> Entries supplied
◇ ◇ ◇ ◇ ◇

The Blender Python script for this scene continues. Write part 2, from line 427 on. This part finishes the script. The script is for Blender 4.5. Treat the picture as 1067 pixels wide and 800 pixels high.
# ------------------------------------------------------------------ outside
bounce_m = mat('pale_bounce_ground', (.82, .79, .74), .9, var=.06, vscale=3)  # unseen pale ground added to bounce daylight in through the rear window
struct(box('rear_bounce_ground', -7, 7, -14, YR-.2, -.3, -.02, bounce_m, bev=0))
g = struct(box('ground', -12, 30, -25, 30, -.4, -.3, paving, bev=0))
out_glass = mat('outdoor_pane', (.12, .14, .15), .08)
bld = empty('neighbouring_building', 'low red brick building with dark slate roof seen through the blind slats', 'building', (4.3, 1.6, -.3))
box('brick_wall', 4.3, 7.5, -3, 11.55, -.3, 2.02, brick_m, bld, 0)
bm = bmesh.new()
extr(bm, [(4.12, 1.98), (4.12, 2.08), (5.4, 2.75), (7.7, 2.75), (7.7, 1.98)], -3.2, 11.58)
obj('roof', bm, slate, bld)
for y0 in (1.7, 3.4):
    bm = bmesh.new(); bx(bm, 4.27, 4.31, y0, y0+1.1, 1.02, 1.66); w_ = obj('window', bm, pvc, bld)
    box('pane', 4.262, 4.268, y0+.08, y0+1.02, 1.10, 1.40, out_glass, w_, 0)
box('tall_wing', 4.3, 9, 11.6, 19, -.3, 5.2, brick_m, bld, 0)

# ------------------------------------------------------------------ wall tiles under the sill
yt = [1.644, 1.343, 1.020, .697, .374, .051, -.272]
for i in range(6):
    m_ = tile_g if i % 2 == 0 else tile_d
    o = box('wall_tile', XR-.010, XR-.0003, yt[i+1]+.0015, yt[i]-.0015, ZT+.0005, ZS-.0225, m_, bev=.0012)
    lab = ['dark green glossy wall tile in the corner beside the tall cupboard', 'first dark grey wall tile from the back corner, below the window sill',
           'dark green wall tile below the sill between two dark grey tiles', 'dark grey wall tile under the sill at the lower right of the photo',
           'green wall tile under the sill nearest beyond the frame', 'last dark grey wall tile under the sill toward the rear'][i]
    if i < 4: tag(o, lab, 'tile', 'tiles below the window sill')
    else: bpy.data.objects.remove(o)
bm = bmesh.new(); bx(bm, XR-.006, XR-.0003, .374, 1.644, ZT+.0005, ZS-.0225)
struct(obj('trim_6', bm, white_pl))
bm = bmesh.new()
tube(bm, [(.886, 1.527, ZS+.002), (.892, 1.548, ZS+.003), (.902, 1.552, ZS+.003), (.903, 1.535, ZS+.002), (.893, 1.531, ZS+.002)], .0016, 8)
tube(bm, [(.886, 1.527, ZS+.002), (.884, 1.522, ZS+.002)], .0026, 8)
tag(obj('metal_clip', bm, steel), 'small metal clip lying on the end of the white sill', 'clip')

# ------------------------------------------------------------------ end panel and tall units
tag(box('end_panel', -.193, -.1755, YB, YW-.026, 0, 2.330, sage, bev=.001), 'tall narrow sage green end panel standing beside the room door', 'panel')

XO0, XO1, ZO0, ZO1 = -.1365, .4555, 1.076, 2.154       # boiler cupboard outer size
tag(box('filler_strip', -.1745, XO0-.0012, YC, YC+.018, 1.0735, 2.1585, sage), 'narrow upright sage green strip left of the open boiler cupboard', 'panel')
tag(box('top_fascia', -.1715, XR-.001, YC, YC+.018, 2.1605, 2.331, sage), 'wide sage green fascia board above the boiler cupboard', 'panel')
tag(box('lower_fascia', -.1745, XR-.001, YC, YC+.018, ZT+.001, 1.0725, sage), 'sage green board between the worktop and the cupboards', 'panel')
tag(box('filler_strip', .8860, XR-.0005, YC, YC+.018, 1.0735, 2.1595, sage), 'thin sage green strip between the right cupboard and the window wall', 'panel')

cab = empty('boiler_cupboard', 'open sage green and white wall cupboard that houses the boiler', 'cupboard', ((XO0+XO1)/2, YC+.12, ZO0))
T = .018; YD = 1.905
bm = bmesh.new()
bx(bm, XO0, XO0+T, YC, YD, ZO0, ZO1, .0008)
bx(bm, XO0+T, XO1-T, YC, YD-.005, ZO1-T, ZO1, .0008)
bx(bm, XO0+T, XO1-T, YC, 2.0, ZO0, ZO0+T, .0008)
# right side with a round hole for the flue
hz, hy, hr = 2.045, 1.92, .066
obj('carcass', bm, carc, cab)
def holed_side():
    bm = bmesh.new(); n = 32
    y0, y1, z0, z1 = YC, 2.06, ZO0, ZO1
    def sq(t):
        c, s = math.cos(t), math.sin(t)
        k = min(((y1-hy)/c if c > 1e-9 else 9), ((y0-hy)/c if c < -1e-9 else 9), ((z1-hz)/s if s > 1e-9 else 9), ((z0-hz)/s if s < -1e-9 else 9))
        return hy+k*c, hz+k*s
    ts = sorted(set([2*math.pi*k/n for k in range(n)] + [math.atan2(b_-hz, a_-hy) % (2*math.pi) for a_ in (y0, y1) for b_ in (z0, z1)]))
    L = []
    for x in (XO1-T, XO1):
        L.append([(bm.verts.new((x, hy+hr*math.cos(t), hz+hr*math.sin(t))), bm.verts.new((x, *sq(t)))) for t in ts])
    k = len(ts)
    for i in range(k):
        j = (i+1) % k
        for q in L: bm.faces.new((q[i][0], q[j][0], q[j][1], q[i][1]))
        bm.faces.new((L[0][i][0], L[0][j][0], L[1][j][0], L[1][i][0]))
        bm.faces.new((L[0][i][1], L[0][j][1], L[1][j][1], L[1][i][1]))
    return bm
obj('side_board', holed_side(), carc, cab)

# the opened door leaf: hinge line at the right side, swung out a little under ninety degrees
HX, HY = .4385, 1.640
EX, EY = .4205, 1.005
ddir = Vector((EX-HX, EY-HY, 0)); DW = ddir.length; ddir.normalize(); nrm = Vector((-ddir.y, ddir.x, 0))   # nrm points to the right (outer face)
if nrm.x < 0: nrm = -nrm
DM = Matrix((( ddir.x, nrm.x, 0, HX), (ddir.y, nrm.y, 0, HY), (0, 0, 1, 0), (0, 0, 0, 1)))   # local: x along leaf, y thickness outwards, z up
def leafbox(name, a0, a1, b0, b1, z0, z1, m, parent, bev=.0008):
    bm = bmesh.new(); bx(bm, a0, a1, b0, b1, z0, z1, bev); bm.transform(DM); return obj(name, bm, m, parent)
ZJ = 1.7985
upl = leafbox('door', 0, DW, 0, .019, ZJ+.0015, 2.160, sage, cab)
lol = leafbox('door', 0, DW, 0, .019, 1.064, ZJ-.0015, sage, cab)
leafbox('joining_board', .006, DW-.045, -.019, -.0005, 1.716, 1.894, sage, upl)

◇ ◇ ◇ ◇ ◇

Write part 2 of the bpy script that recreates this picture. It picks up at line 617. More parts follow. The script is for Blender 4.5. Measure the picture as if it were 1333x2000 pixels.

◇ ◇ ◇ ◇ ◇

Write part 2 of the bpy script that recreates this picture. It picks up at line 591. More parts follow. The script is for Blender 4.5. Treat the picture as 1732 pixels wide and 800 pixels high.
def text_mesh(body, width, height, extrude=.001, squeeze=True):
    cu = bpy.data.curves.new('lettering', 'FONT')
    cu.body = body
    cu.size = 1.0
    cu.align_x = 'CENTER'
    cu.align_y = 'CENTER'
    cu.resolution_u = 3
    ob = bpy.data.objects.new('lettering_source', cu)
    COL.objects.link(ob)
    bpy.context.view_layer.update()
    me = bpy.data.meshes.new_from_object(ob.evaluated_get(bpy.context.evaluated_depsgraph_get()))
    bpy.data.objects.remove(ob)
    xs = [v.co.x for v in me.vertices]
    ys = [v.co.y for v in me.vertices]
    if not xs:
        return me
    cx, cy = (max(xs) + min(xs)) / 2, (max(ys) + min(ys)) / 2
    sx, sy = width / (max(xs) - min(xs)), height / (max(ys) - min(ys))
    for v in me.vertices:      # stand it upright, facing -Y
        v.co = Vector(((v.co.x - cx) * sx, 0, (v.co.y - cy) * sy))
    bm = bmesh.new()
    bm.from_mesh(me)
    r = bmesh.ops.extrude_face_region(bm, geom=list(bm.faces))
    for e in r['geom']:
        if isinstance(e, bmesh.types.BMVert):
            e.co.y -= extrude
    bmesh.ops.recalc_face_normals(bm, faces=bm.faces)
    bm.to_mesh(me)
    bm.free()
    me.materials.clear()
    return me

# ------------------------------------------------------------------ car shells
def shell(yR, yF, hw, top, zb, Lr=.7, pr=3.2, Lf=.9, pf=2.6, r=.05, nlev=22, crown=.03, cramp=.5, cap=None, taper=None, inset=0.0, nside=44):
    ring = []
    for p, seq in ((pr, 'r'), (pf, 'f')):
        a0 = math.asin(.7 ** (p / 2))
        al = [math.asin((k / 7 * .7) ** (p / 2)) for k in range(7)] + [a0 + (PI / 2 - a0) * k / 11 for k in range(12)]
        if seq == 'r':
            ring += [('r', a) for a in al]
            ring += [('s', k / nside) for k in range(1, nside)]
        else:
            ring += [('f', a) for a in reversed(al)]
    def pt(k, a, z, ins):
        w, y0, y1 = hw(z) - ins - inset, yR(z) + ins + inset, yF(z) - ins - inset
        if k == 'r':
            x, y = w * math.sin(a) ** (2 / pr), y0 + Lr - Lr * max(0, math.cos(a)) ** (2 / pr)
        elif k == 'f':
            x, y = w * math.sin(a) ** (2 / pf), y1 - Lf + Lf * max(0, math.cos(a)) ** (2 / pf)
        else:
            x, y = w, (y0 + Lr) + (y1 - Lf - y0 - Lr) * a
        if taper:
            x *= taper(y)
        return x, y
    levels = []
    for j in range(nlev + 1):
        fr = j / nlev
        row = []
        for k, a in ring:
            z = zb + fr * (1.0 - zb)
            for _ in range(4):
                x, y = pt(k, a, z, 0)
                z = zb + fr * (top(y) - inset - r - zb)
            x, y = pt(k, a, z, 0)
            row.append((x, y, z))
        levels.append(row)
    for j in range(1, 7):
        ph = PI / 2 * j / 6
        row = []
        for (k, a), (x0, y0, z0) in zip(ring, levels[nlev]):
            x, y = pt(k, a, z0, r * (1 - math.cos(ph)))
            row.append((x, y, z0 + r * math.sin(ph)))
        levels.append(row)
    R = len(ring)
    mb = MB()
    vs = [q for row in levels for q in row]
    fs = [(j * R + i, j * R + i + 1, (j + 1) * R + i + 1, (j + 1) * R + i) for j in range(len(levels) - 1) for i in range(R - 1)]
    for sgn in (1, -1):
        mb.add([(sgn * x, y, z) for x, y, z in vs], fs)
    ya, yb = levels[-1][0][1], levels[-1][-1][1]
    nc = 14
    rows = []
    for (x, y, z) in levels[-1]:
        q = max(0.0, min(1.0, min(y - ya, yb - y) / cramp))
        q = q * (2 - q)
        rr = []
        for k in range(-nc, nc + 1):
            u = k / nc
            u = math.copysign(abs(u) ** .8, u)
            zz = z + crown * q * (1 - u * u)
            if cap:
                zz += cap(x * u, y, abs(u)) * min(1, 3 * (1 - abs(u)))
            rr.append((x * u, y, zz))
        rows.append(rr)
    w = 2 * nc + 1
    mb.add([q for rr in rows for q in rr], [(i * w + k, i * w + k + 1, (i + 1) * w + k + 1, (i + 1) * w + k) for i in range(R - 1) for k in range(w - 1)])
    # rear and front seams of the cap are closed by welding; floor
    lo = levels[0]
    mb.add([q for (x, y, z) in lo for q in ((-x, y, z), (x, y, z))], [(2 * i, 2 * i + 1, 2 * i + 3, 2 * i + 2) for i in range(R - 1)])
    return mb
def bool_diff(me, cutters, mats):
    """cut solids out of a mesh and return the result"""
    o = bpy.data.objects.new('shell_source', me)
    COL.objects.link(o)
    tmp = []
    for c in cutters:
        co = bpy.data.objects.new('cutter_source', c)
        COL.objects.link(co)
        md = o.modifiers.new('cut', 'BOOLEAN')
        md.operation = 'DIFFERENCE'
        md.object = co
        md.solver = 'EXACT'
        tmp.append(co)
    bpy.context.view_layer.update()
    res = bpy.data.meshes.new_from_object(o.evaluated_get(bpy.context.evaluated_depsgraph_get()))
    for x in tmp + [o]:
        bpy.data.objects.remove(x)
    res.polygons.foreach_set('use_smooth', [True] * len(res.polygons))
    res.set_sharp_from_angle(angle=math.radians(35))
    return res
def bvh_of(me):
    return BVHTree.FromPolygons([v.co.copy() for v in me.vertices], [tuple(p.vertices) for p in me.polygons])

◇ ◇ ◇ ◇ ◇

> Your objective
Looking at the data above, return every line from the one with "The Blender Python" down to the one with "box('tall_wing', 4.3, 9, 11.6, 19, -.3, 5.2, brick_m, bld, 0)", exactly and inclusively.

> Answer in full
The Blender Python script for this scene continues. Write part 2, from line 427 on. This part finishes the script. The script is for Blender 4.5. Treat the picture as 1067 pixels wide and 800 pixels high.
# ------------------------------------------------------------------ outside
bounce_m = mat('pale_bounce_ground', (.82, .79, .74), .9, var=.06, vscale=3)  # unseen pale ground added to bounce daylight in through the rear window
struct(box('rear_bounce_ground', -7, 7, -14, YR-.2, -.3, -.02, bounce_m, bev=0))
g = struct(box('ground', -12, 30, -25, 30, -.4, -.3, paving, bev=0))
out_glass = mat('outdoor_pane', (.12, .14, .15), .08)
bld = empty('neighbouring_building', 'low red brick building with dark slate roof seen through the blind slats', 'building', (4.3, 1.6, -.3))
box('brick_wall', 4.3, 7.5, -3, 11.55, -.3, 2.02, brick_m, bld, 0)
bm = bmesh.new()
extr(bm, [(4.12, 1.98), (4.12, 2.08), (5.4, 2.75), (7.7, 2.75), (7.7, 1.98)], -3.2, 11.58)
obj('roof', bm, slate, bld)
for y0 in (1.7, 3.4):
    bm = bmesh.new(); bx(bm, 4.27, 4.31, y0, y0+1.1, 1.02, 1.66); w_ = obj('window', bm, pvc, bld)
    box('pane', 4.262, 4.268, y0+.08, y0+1.02, 1.10, 1.40, out_glass, w_, 0)
box('tall_wing', 4.3, 9, 11.6, 19, -.3, 5.2, brick_m, bld, 0)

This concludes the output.